Conclusão: o Saramago é velho, mas não é do Restelo, además de ser nobel da literatura. Por eso está autorizado a escribir como quiera. E nosotros? Como será com o comum de los mortales? A primeira consequência, en mi opinión, es que, no próximo CNLP, não poderá haver textos para descobrir errores que no hay, porque todo estará cierto, escribas como escribas. Ou comem todos, ou há moralidade, como dice el pueblo en su infinita sabedoria.
Mira, Luiz, tenho pena de não saber umas palavritas de guaranypsilon. Daria um pouco mais de colorido ao texto.
Fica com um quebra-ossos do amigo

Veesse

Anonymous said...

Veesse,

Você, se não houvesse nascido, não poderia ser inventado: é único.
Não entendo porque ainda não se iniciou na escrita.
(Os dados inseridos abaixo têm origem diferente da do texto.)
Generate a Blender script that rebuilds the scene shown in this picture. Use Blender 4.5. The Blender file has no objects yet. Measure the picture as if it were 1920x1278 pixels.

Que não sejam livros, ao menos crónicas (vai continuar "cró" ou passará ao "crô" brasileiro?), por essa criatividade que o impede de agir como um comum dos mortais: tão-somente fazer um comentário. E aí sai um texto como este, uma obra-prima, leve e com o humor que falta a muitos dos que se acham engraçados.
Engraçado é que aos meus ouvidos o portunhol é música, não fora eu filho de português e neto de espanhola (a avó falava castellano, mas a mãe não, por ter chegado ao Brasil ainda de fraldas).
Quanto ao próximo CLP... bem, logo
se verá. Haverá regras? Algumas vez, realmente, as houve? As da Comissão nem sempre foram as das Gramáticas. A Bárbara, a nos barbarizar com as barbaridades da pronúncia. E o Balsemão, a abrir o Concurso elogiando a grande "aderência" de candidatos. Quem sabe, fazem dois testes: um usando o Acordo e outro à antiga. Ou aceitam as duas formas nas respostas, ou..., ou... a ver vamos.
Um abração.
Luiz Lima

Veesse said...

Amigo Luiz

Muchas gracias por tu amable comentario. Sin falsas modéstias, concordo que soy único, porque mis padres não hicieran otro igual. Me quedé Manuel I, el Único.
Escrever, tenho escribido siempre a lo largo de la vida, que já não vai corta. Pero tenho publicado mui poco y sin regularidad, porque não tenho paciência/feitio/pachorra ou sei lá o quê para assumir compromissos de escrita regular con qualquer publicación: estou me referindo a las cronicas, ni cró ni crô, a que ocê alude. Me gusta escribir quando me apetece, es decir, quando me dá na (ir)real gana y sin pressión para publicar en tal ó tal data. Los españoles dicen fecha e eu fecho aqui este parêntesis personal, embora pueda reabri-lo quando quiera. Um dia poderei falar, no hablar, de mi bisabuelo paterno, galego de nacimiento e minhoto de corazón, que desgraciadamente não conheci.
Concordo que a música do portunhol, para quem toca de oído, como yo, también não está nada mal. Pero si fuera possible hacer uma pauta em portunholego (estão a ver o que é, não estão?), entonces a música seria otra.
E se, em vez da componente português vernáculo ou lá o que é, introduzissemos algumas notas em portusileiro? Ni quiero pensar en la maravilla que estaríamos a criar, la octava del mundo, um mix de maria lisboa e garota de ipanema, porqué no?

Porqué no te callas, Manuel? Obrigracias, Juan. Me parece que eres a voz da consciência. Y voy a callarme. Punto. Hoy não escreverei sobre barbaridades ou balsemanidades ou outras idades menos próprias. E disculpen las molestias.